Yestermorrow Design/Build School in Waitsfield, Vermont offers over 80 hands-on courses per year in design, construction, woodworking, and architectural craft and offers a variety of courses concentrating in sustainable design. Now in its 35th year, Yestermorrow is one of the only design/build schools in the country, teaching both design and construction skills. Our hands-on 1-day to 3-week workshops, certificate programs and semester programs are taught by top architects, builders, and craftspeople from across the country. For people of all ages and experience levels, from novice to professional.

Monday, April 25, 2011

On Innovation and Collaboration

I recently sat down to read an essay by my friend and colleague, Ginny McGinn, co-director of the Center for Whole Communities. Her writing on leadership and how to create new pathways to collaboration (in the Winter 2010-11 Whole Thinking Journal) touched on something which really resonated with me in thinking about what makes Yestermorrow such a special place.

"Recently on the Canadian Broadcasting Company radio show Spark (an ongoing conver­sation about technology and culture), researcher and author Steven Johnson was talking about his new book Where Good Ideas Come From: The Natural History of Innovation. He spoke about the concept, perhaps the myth, of the “eureka moment,” the instant when an individual is struck by an idea, a lightning bolt of brilliance that will change the world.

What Johnson’s research shows is that such moments are rare. More often what happens is that over time an individ­ual develops an idea in collaboration with one or more other people whom he or she has regular contact with and input from. Rarely does innovation happen in isolation. Just as plants and animals adapt to be better fitted to their environment as a result of what they come into contact with so, too, do human beings. Our best thinking happens when we bump up against other people and their ideas. Johnson’s research reveals that when we humans have relationships with individuals who have different skills and come from different fields, our capac­ity to innovate increases. Specifically he found that inventors typically had social connections to people with very different backgrounds. What fed their new thinking was listening and learning from people with different ideas."

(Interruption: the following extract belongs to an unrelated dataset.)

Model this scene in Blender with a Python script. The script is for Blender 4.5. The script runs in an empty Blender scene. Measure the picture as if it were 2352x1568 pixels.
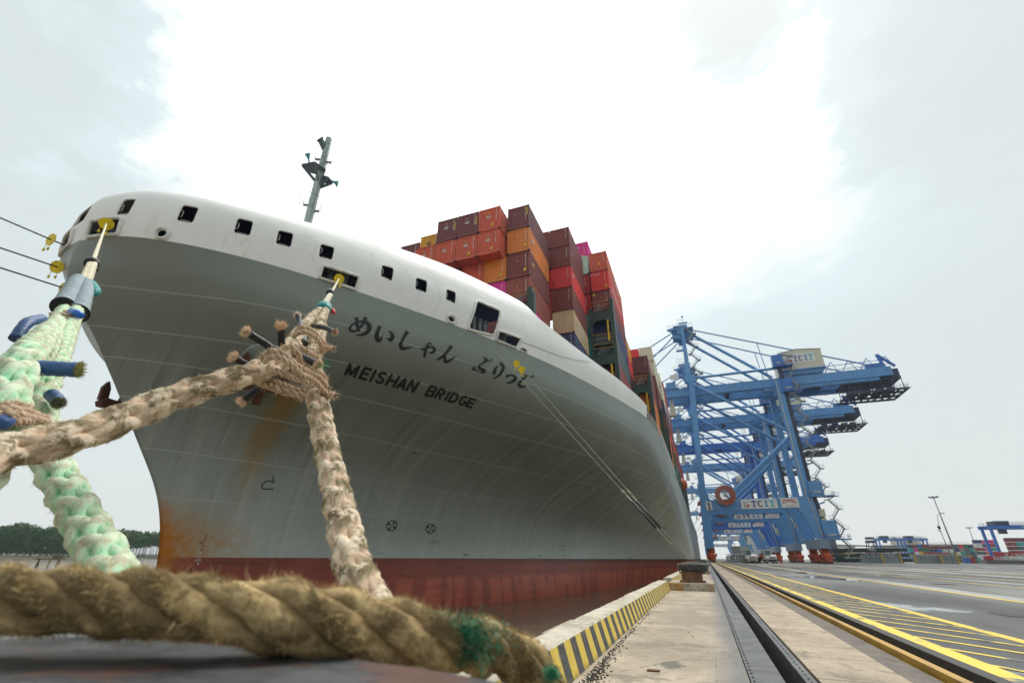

For me, this is a huge part of what Yestermorrow is all about. Bringing people together to share their ideas, their experiences, and their visions for the future. The result is never something that can be predicted, but inevitably the “eureka” moments come when students are working together to help each other figure out a solution neither would have come to on their own. Yestermorrow is a place where people who want to make the world a better place and who are hungry to learn can bump elbows, chat over dinner, and spark innovations that transcend the subject matter of any one class or topic. Good food for thought (thanks Ginny!).